Cuando éramos más pequeños, y vivíamos aún en Malta, mi madre nos animaba a invitar a los amiguillos vecinos, a pasar una tarde de sábado, merendando y haciendo cadenetas con papel de seda de colores, para adornar nuestras casas. A veces nos juntábamos hasta la decena, alrededor de la mesa del comedor, con nuestras tijeras, nuestros pinceles, y el agua con harina que usábamos como pegamento, para enlazar las cadenetas. Colgarlas del techo era como elevar una cometa al cielo. Qué transformación se producía en el cuarto, inundado de adornos por lo alto, donde sólo vivían la lámpara y las arañas el resto del año.

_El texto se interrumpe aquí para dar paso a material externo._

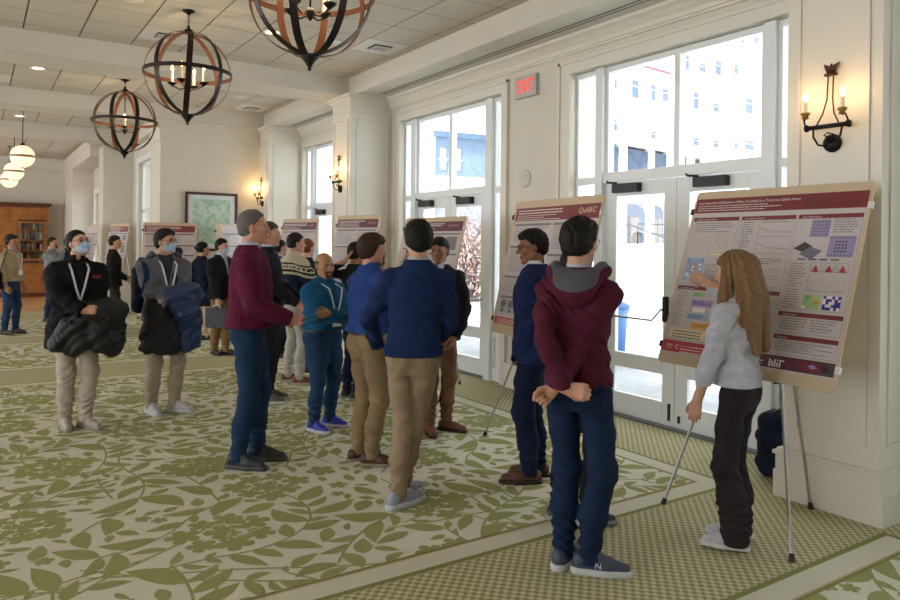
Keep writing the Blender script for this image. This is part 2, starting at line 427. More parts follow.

Mi madre en la cocina se afanaba en hacer rosquillos fritos, cuyos deleites previos -pellizcando la masa- ya habíamos disfrutado unas horas antes. Qué sensualidad clavar los dedos en aquella materia untuosa, entera y blanda; pellizcarla a hurtadillas, y llevarla a los labios, tomando aire profundamente, para disfrutar ese prohibido y suculento momento. Los rosquillos navideños de mi madre, nos ponían frenéticos a mí y aún más a mi hermano; aunque mi padre tampoco los desdeñaba, a pesar de que echaba de menos el aguardiente o el vino, con que solía regar su madre la misma masa; por eso la abuela llamaba a los suyos borrachillos.
Se llenaban varias cajas de cartón con rosquillos azucarados, que se almacenaban como dulce base del tiempo navideño. Mi madre también preparaba bolitas de coco doradas y blancas. La Navidad más apetitosa salía servida de sus manos. A estos manjares caseros se les sumaban turrones, peladillas, piñones o frutas glaseadas compradas en confiterías y economatos. Con una buena dotación de rosquillos maternos, Faba de niño podía pasarse sin las exuberantes cajas de surtidos navideños, con polvorones y mantecados de todos los sabores y colores imaginables.

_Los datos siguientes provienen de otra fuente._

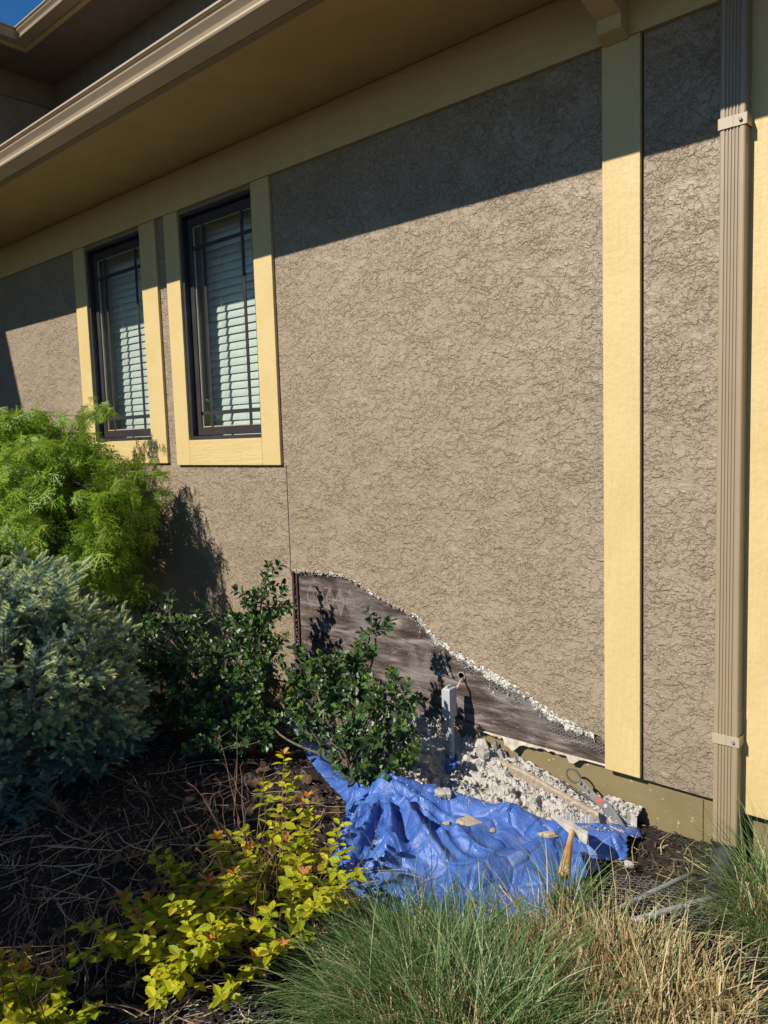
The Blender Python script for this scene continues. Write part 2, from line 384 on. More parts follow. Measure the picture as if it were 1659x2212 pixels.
TOOL = simple("worn_dark_tool_metal", (.035, .035, .035), (.09, .09, .088), .5, 40, .35, bs=.2, bd=.001)
BLADEM = simple("scratched_blade_steel", (.055, .055, .055), (.12, .12, .118), .55, 50, .3)
REDL = simple("red_badge", (.36, .006, .01), (.42, .02, .02), .6, 60)
WOODH = simple("worn_hammer_handle", (.42, .20, .07), (.60, .42, .25), .55, 12, bs=.2, bd=.001)
HEADM = simple("dusty_hammer_head", (.36, .34, .30), (.52, .49, .43), .7, 30, bs=.3, bd=.001)
WIREC = simple("pinkish_cable", (.45, .30, .26), (.5, .36, .32), .5)
# ================================================================== GROUND
def ground_h(x, y):
    return .035 * (fbm(x * 2.2, y * 2.2, 0, 3) - .5) + .02 * (fbm(x * 9, y * 9, 0, 5) - .5) - .015
gx = np.concatenate([np.array([-300, -60, -20, -10, -7]), np.arange(-5.5, 2.01, .03), np.array([4, 8, 20, 60, 300.])])
gy = np.concatenate([np.array([-300, -60, -20, -10, -5]), np.arange(-3.2, .11, .03), np.array([.6, 3, 10, 40, 300.])])
GX, GY = np.meshgrid(gx, gy, indexing='ij')
fade = (np.abs(GX + 1.75) < 3.7) & (GY > -3.2) & (GY < .1)
GZ = np.where(fade, ground_h(GX, GY), -.02)
nx, ny = GX.shape
ii, jj = np.meshgrid(np.arange(nx - 1), np.arange(ny - 1), indexing='ij')
gf = np.stack([ii * ny + jj, (ii + 1) * ny + jj, (ii + 1) * ny + jj + 1, ii * ny + jj + 1], -1).reshape(-1, 4)
tag(fast("ground", np.stack([GX, GY, GZ], -1).reshape(-1, 3), gf, SOIL, None, True), kind='structure')

# ================================================================== HOUSE
house = empty("house", (-3, .5, 0), "tan stucco house with cream trim boards, deep eave and two dark windows", "house")
FB, SZ = 2.95, 3.18            # frieze bottom, soffit height
XL, XR = -8.345, 1.6
# --- stucco face, cut round the windows and the torn-off corner
edge = [(-3.197, .17), (-3.197, .50), (-3.196, .822), (-3.12, .832), (-3.03, .838), (-2.946, .842), (-2.86, .836), (-2.80, .832), (-2.741, .822), (-2.66, .79), (-2.60, .765), (-2.551, .75),
        (-2.46, .72), (-2.38, .70), (-2.315, .687), (-2.25, .64), (-2.191, .595), (-2.10, .555), (-1.995, .515), (-1.90, .49), (-1.799, .455),
        (-1.70, .42), (-1.616, .38), (-1.54, .352), (-1.466, .335), (-1.40, .318), (-1.30, .308), (-1.30, .195)]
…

Antes del día 24, acompañaba a mi padre, en nuestro Volkswagen gris perla, a realizar un suministro especial de bebidas en la Weill, una empresa familiar alemana, que se encargaba de distribuir y vender bebidas embotelladas. Por primera y única vez en el año, a mi casa viajaban las cervezas y las Coca-Colas por cajas, como en los bares. El anís, el coñac y el resto de licores, también se adquirían en aquel almacén con aspecto cuartelario y de mansión colonial al mismo tiempo.
Aunque para mi fascinación infantil, la reina de las bebidas navideñas era la botella de vermut Martini y el correspondiente sifón, con el que aquél se combinaba para degustarlo correctamente. El Martini de la Weill se bebía en mi casa como aperitivo de la comida de Navidad del día 25 y de la de Año Nuevo. Qué sabores amargos tan exóticos para un niño de 12 años, al que ya se le dejaban tomar sus primeros tragos. Siempre que he bebido vermut el resto de mi vida, su enigmático sabor me ha devuelto a aquella cocina materna en Malta, donde mi madre preparaba un almuerzo extraordinario, rodeada por los suyos, brindando por un tiempo tan nuevo como extraño.
Aunque las Navidades siempre terminaban resultando peligrosas para la salud de nuestro peso, el gozo radicaba también en eso: en hincharse de todo sin límites, hasta el hartazgo y el empacho, sin pensar en las consecuencias. ¿No es acaso ésa la tesis que mueve cualquier bacanal orgiástica?
Tras la cena de Nochevieja, venían a casa algunos vecinos -amigos de mis padres-; a veces con sus hijos. Después de las doce y con la televisión puesta, bailábamos y seguíamos bebiendo y comiendo hasta las tantas, como en una boda o una fiesta. Cuando ya todos se habían ido a sus camas o a sus casas, a mí me gustaba quedarme un rato a solas, para prolongar aquel paraíso de la satisfacción completa. Me sentaba a la mesa de mantel blanco, apartaba algunas copas y fuentes, y me dedicaba -ebrio de trascendencia- a observarlo todo con detenimiento, previendo y pensando cómo serían las navidades del futuro, cuando no estuviésemos todos juntos, cuando los mayores ya hubiesen muerto.
Así de tétrico resultaba Faba a los 14 años, y además tuvo los santos atributos de escribirse una carta a sí mismo, para ser leída 30 o 40 años más tarde, contándole al adulto del futuro lo que sintió aquel chaval, esa Navidad, por si acaso él mismo lo hubiera olvidado. Hasta la fecha, sigo sin necesidad de abrir ni leer esa carta.
Durante casi toda mi vida he seguido siendo un creyente de la ortodoxia navideña como gran fiesta doméstica del año. Aunque debo confesar, que las navidades de 2010 para mí se están reduciendo a 17 días seguidos sin acudir al trabajo. ¿Puede pensarse acaso mayor placer, orgía y sensualidad para un adulto? Bien al contrario, se convierte en causa más que suficiente, para seguir defendiendo la Santa Interrupción Navideña, y la fe irrevocable en su existencia.